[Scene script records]
____

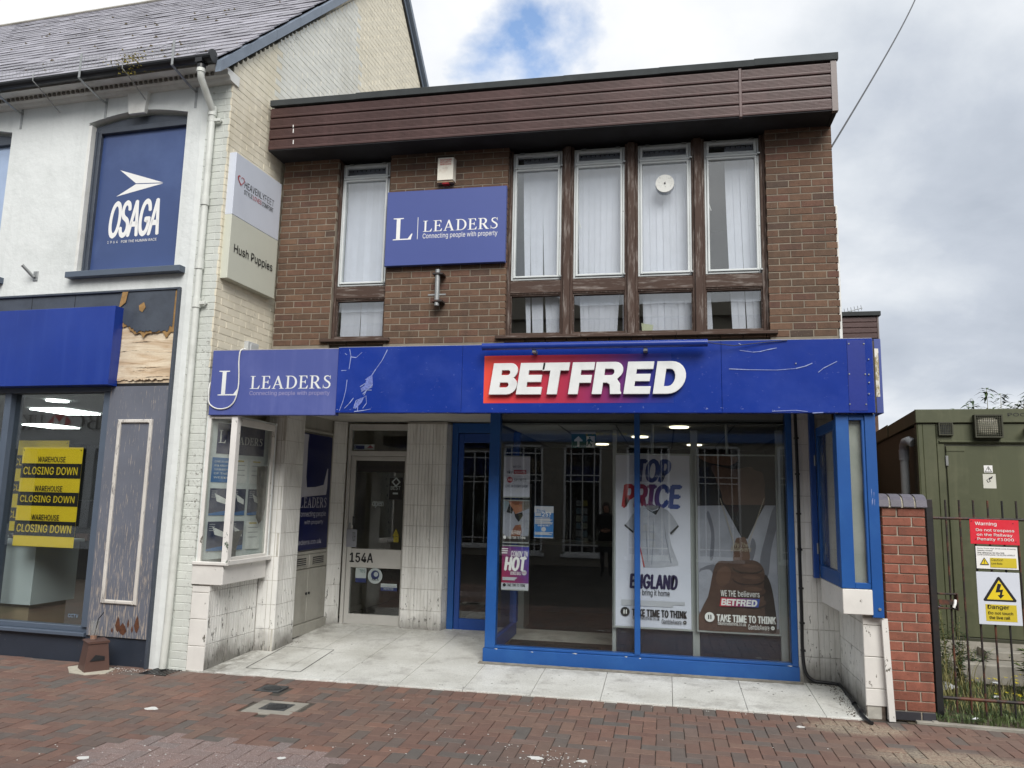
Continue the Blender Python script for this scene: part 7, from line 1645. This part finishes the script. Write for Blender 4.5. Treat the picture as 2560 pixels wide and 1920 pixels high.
def street_items():
    # two small cast covers and a square one
    ci = surf('worn_cast_iron', '#4d4f50', .55, .2, 12, metal=.3, bump=.3, dirt='#2e2c2a', dscale=8, damt=.5)
    def cover(x, y, lab, conc):
        t = thing('stopcock_cover', (x, y, 0), lab, 'cover')
        if conc: mk(MB().cbox(x-.21, x+.20, y-.19, y+.17, -.03, .001, .004), 'concrete_collar', CONC, t)
        mk(MB().cbox(x-.11, x+.11, y-.10, y+.10, -.02, .004, .004), 'frame', ci, t); mk(MB().disc((x, y, .0042), .085, 'z', .002, 24), 'lid', PLASTB, t)
        rb = MB()
        for k in range(-4, 5): w = math.sqrt(max(0, .075**2-(k*.016)**2)); rb.box(x-w, x+w, y+k*.016-.003, y+k*.016+.003, .0062, .0085)
        mk(rb, 'lid_rib', ci, t)
    cover(-3.41, 6.57, 'round ribbed cover in a dark square frame close to the step', False); cover(-3.08, 6.03, 'round ribbed cover set in a pale concrete collar', True)
    t = thing('metal_cover', (1.80, 5.68, 0), 'small square brown metal cover sunk in sandy paving at bottom right', 'cover'); mk(MB().cbox(1.70, 1.93, 5.58, 5.78, -.02, .002, .003), 'plate', surf('brown_rusty_plate', '#5b4a42', .6, .2, 20, bump=.4), t)
    # brown post stump with iced drink
    t = thing('bollard_stump', (-5.37, 6.72, 0), 'squat brown box shaped stump on a cement patch beside the shopfront', 'bollard'); br = surf('brown_painted_steel', '#573f37', .5, .08, 5, bump=.1)
    M = frame((-5.37, 6.76), R(-38))
    mk(MB(M).add([(-.125, -.11, 0), (.125, -.11, 0), (.125, .11, 0), (-.125, .11, 0), (-.10, -.085, .255), (.10, -.085, .255), (.10, .085, .255), (-.10, .085, .255)], [(4, 5, 6, 7), (0, 1, 5, 4), (1, 2, 6, 5), (2, 3, 7, 6), (3, 0, 4, 7)]), 'body', br, t)
    mk(MB(M).cbox(-.11, .11, -.095, .095, .255, .275, .006), 'cap', br, t); mk(MB(M).add([(.1235, -.07, .10), (.1215, .06, .10), (.1195, .06, .135), (.117, -.02, .155)], [(0, 1, 2, 3)]), 'slot', BLACK, t)
    c = thing('cement_patch', (-5.37, 6.72, 0), 'rough pale cement patch around the brown stump', 'patch'); q = [(-.24, -.17), (.02, -.21), (.22, -.12), (.25, .05), (.12, .16), (-.1, .12), (-.26, .02)]; mk(MB(M).prism(q, -.01, .006, 'z'), 'patch', surf('pale_cement', '#bab5a5', .95, .2, 20, bump=.6), c)
    t = thing('drink_cup', (-5.40, 6.76, .275), 'clear plastic cup with amber drink and black straw on the brown stump', 'cup'); x, y = -5.41, 6.77; cp = glass('clear_plastic', (.90, .92, .92), 2.5, 0, .45)
    mk(MB().tube([(x, y, .276), (x, y, .44)], [.030, .042], 20, caps=False).tube([(x, y, .436), (x, y, .446)], .045, 20, caps=False), 'cup', cp, t); mk(MB().tube([(x, y, .278), (x, y, .31)], [.028, .031], 20), 'drink', surf('amber_drink', '#a8642c', .2), t); mk(MB().tube([(x+.01, y-.01, .29), (x+.05, y-.02, .47), (x+.11, y-.03, .535)], .004, 6), 'straw', BLACK, t)
    w = surf('white_scrap', '#dcdcd8', .7); r = random.Random(6)
    for (x, y, s, lab) in ((-3.99, 5.72, .06, 'torn white paper scrap on the paving left of the drain covers'), (-.86, 5.36, .05, 'white splashed dropping on the paving, bottom centre'), (1.02, 6.61, .045, 'flattened white scrap on the paving near the step at right'), (-3.66, 4.60, .04, 'white crumb on the pale worn pavers at bottom left'), (-2.46, 4.92, .035, 'tiny white crumb on the paving, bottom left of centre'), (-.55, 5.37, .04, 'white splash beside the bottom centre dropping')):
        n = 11; q = [(x+s*math.cos(k*2*PI/n)*r.uniform(.45, 1.2), y+s*.8*math.sin(k*2*PI/n)*r.uniform(.45, 1.2)) for k in range(n)]; o = mk(MB().prism(q, .0005, .0035, 'z'), 'paper_scrap', w); tag(o, lab, 'litter')
    m = MB(); 
    for _ in range(280):
        cx, cy, sg = r.choice(((-.75, 5.35, .16), (-.75, 5.35, .3), (-1.6, 5.6, .5), (-3.4, 4.7, .3), (0, 6, 2), (-5.1, 6.85, .18), (-5.1, 6.85, .18))); x, y = r.gauss(cx, sg), min(r.gauss(cy, sg*.5), 6.88); s = r.uniform(.0015, .007); m.prism([(x-s, y), (x, y-s), (x+s, y), (x, y+s*.7)], .0005, .003, 'z')
    o = mk(m, 'paint_splash', w); tag(o, 'fine white splashes spattered over the brick paving', 'splashes', kind='stuff')
    g = thing('access_cover', (-3.75, 7.55, ramp_z(7.6)), 'square cut access cover outlined in the pale floor slabs', 'cover')
    e = MB(); P = [(-4.00, 7.15), (-3.43, 7.14), (-3.47, 8.0), (-4.04, 8.02)]
    for (a, b_) in zip(P, P[1:]+P[:1]):
        dx, dy = b_[0]-a[0], b_[1]-a[1]; h = math.hypot(dx, dy); nx, ny = -dy/h*.0045, dx/h*.0045; e.add([(a[0]-nx, a[1]-ny, ramp_z(a[1])+.0016), (b_[0]-nx, b_[1]-ny, ramp_z(b_[1])+.0016), (b_[0]+nx, b_[1]+ny, ramp_z(b_[1])+.0016), (a[0]+nx, a[1]+ny, ramp_z(a[1])+.0016)], [(0, 1, 2, 3)])
    mk(e, 'joint', BLACK, g); 
    d = MB()
    for _ in range(110):
        x, y = r.uniform(-4.1, 1.4), r.uniform(7.0, 9.0); 
        if x > -1.9: y = r.uniform(6.98, 7.8)
        s = r.uniform(.003, .013); a = r.uniform(0, 3); q = [(x+s*math.cos(a+k)*r.uniform(.3, 1.4), y+s*math.sin(a+k)*r.uniform(.3, 1)) for k in (0, 1.2, 2.3, 3.5, 4.8)]; d.add([(px, py, ramp_z(py)+.0015) for px, py in q], [(0, 1, 2, 3, 4)])
    o = mk(d, 'gum_spot', surf('old_gum', '#4a4742', .9)); tag(o, 'dark chewing gum and dirt spots on the pale entrance floor', 'stains', kind='stuff')
street_items()

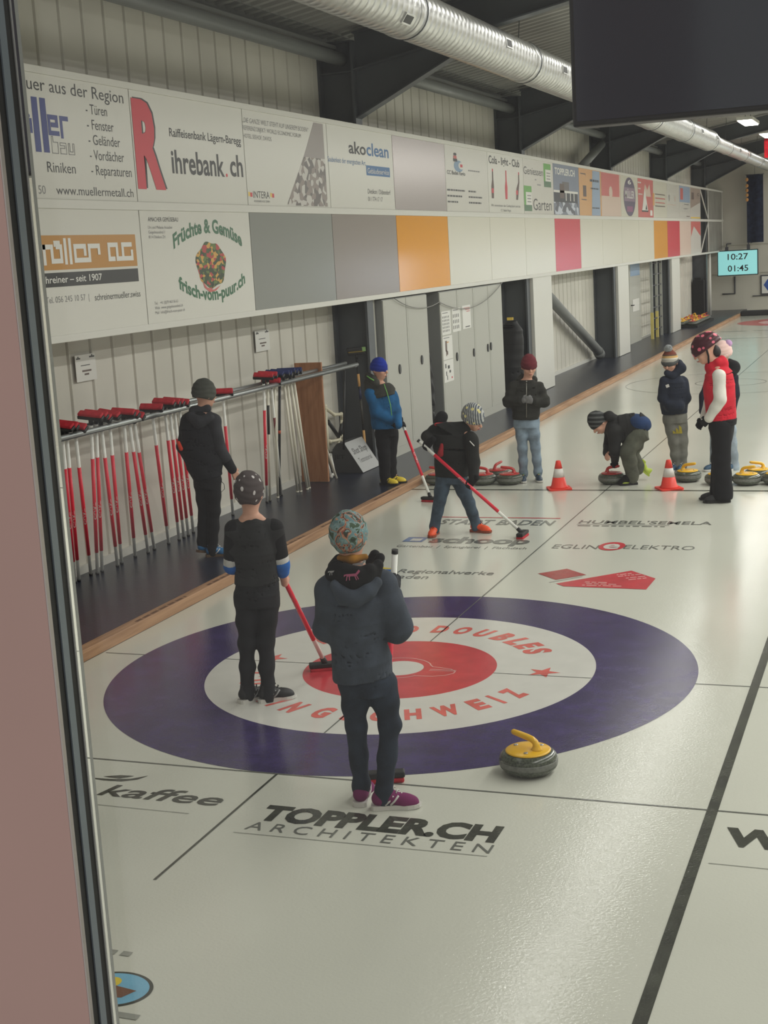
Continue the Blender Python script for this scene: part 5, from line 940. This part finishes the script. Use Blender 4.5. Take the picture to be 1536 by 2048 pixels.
STAR = hatmat('beanie_stripes',(120,124,130),lambda t: None); t = NT(STAR); wv = t.n('ShaderNodeTexWave', Scale=26.0, Distortion=.4); t.l(t.obj((.6,.3,1)), wv.inputs['Vector']); cA = t.ramp(wv.outputs['Fac'],[(0,(84,90,100)),(.5,(176,178,176))]); vo = t.n('ShaderNodeTexVoronoi', Scale=14.0); t.l(t.obj(), vo.inputs['Vector']); fa = t.ramp(vo.outputs['Distance'],[(0,(255,255,255)),(.2,(0,0,0))]); mx = t.n('ShaderNodeMix', data_type='RGBA'); t.l(fa, mx.inputs[0]); t.l(cA, mx.inputs[6]); mx.inputs[7].default_value = (*lin((222,212,150)),1); t.l(mx.outputs[2], t.b.inputs['Base Color'])
hat(F, STAR, low=-.03, tall=.112, tilt=.02, k=1.04, back=.008); gloves(F,[gA,gB],GLB)
SHO = mat('shoe_orange',(246,88,40),.5)
for q in 'AB': shoe(F, jt['an'+q], jt['toe'+q], SHO, mat('sole_dark_orange',(150,70,44),.6), .23, lace=mat('lace_dark_red',(120,36,30),.7))
b = held(L_+.04, hd+ax, hd, F.vec(.35,-1), white0=.2, white1=.3); tag(b,'red and white broom slanting down from the boy in orange shoes','broom')
# ---- boy in jeans with clasped hands
F = Fig('person','boy in a dark puffy jacket, maroon beanie and light jeans clasping his gloved hands',1062,962)
J = F.J; jt = dict(head=(J(1058,732,0),F.vec(.18,.95,-.25),F.vec(0,.02,1)), neck=J(1054,762,0), pel=J(1053,842,0), shA=J(1029,774,0), elA=J(1017,803,.03), wrA=J(1044,802,.14), shB=J(1077,776,0), elB=J(1088,803,.03), wrB=J(1066,803,.14), hipA=J(1042,848,0), knA=J(1045,896,.01), anA=J(1047,944,.0), hipB=J(1065,848,0), knB=J(1071,896,.01), anB=J(1076,943,.0), toeA=F.vec(-.05,1), toeB=F.vec(.12,1))
hA = dict(w=jt['wrA'],f=F.vec(.8,.3,.25),p=F.vec(.1,-.9,.1),side=1,curl=.5,k=.98); hB = dict(w=jt['wrB'],f=F.vec(-.8,.3,.25),p=F.vec(-.1,-.9,.1),side=-1,curl=.5,k=.98)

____

# To be done
Count every line in the data that contains the word "Blender", then give that count and nothing else.

# In response
2